The issue isn't contact. It's high-speed collisions. Two players run at each other. They reach maximum velocity. They instinctively dip their helmets just before impact. The forces congregate, potentially, in a player's cervical spine. A bone possibly breaks, it possibly damages the spinal cord, and it possibly results in a serious injury, or worse.

That's what the league is trying to avoid, more than anything else. Concussions are going to happen in football. Serious neck injuries are more likely to happen when two players are running toward each other at their top-end speeds and colliding while going in opposite directions. The physics of the collision result in enormous forces on potentially sensitive areas of the body.

Although the league rarely couches it in those terms, McKay alluded to the concern on Thursday.

"We have to reduce the space and speed that this play was, historically," McKay said. "The space and speed created an injury factor that — it's time for us to change that."

Think about what it would mean for the league to have a Damar Hamlin-style situation that resulted not from a fluke blow to the chest but from a predictable blow to the head. The NFL weathered, for the most part, the storm of parents keeping their kids from playing football. If a player suffers permanent paralysis or death on the field due to a broken neck suffered in a high-speed collision during the kickoff, the supply of future pro football players could be choked off, instantly.
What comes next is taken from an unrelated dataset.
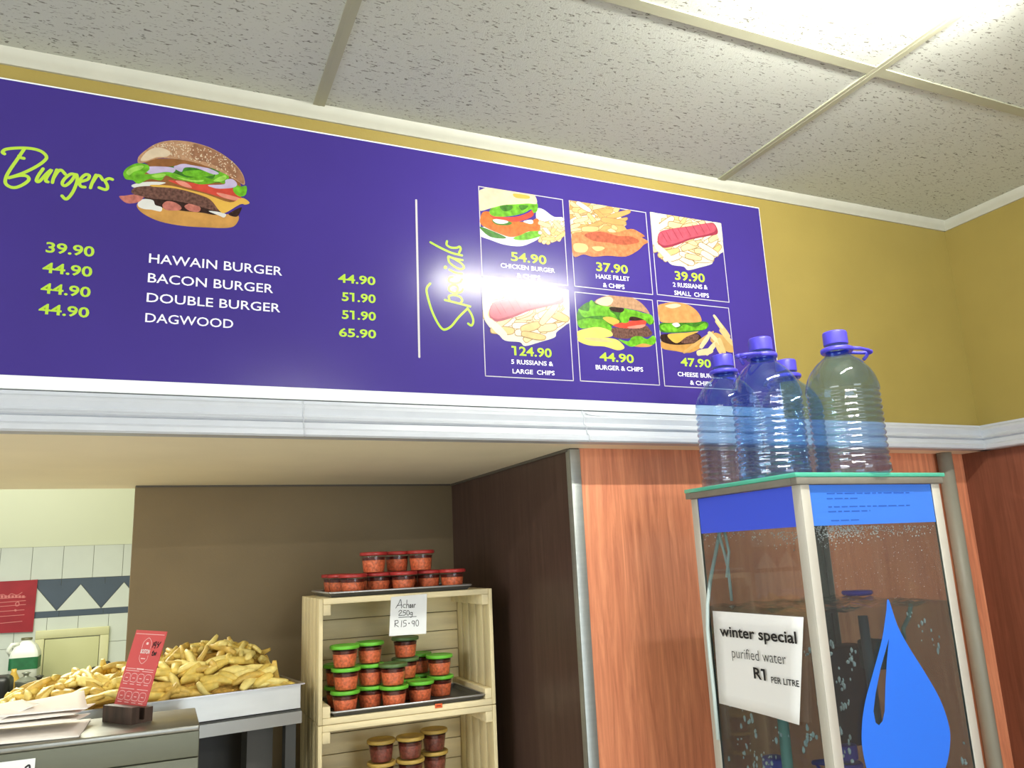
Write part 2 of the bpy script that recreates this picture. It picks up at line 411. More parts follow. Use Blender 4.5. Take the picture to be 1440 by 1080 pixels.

During his July 2022 deposition in the lawsuit over whether the NFL will be able to foist the cost of the concussion settlement onto its insurance companies, Commissioner Roger Goodell downplayed the link between kids not playing football and the eventually not having enough pro football players.

"I wasn't as worried about the NFL game because very few kids that were playing youth football make it to the NFL," Goodell said at page 271 of the transcript, a copy of which PFT has obtained. "I [sic] probably it's less than one percent. So I don't think that would impact us."

I think it would. Some of those "less than one percent" who become highly-skilled football players could end up focusing on a different sport, if their parents yank them out of football if/when 20 million or more witness permanent paralysis or worse on the field during a game.

Regardless, that's what the league is trying to avoid. If it was about limiting concussions, they'd just get rid of the kickoff and put the ball at the 25. This is a way to eliminate the risk of something far worse than a concussion.

And the good news is that the current proposal should do that, by packing most of the players together in a space where they won't be able to reach the highest possible speed and collide while moving in opposite directions.